4.Unless I am a newly elected or appointed Director, the election to defer under paragraph 1 shall apply only to cash fees that are earned and payable in the calendar year after the year in which the Company receives and accepts this election, and shall remain in effect for all subsequent years unless the Company accepts, pursuant to the Plan and Deferred Compensation Program, a revocation of this election. If I am a newly elected or appointed Director, the election to defer under paragraph 1 shall apply only to cash fees that are earned and payable in the calendar year after receipt and acceptance by the Company, and shall remain in effect for all subsequent years unless the Company accepts, pursuant to the Plan and Deferred Compensation Program, a revocation of this election. I acknowledge that my election to defer may be completely revoked in writing prospectively with respect to cash fees payable in the calendar year beginning after the date of revocation.

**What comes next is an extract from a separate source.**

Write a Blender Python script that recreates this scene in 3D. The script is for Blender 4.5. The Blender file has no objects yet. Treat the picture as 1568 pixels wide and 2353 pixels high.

Executed this __________ day of ______________, 20__.
 
 
 
 
 
 
 
 
 
 
 
 
 
Signature
 
 
 
 
 
 
 
 
 
 
 
 
 
 
Print Name
 







APPENDIX B

Insulet corporation
DIRECTORS’ DEFERRED COMPENSATION PROGRAM
Revocation Notice
Pursuant to the Insulet Corporation (the “Company”) Second Amended and Restated 2007 Stock Option and Incentive Plan (the “Plan”), I, the undersigned Director, hereby revoke my election to defer all of the cash fees to be earned by me from the Company pursuant to the Plan and Rules and Conditions for Directors’ Deferred Compensation Program (the “Deferred Compensation Program”). I understand that my revocation shall apply to cash fees earned and payable in the calendar year beginning after the Company’s receipt of this notice, and that cash fees prior to then will be controlled by the terms of the Plan and Deferred Compensation Program. Furthermore, my revocation will continue thereafter, until and unless I deliver a subsequent Election Form pursuant to Appendix A of the Deferred Compensation Program.
Executed this __________ day of ______________, 20__.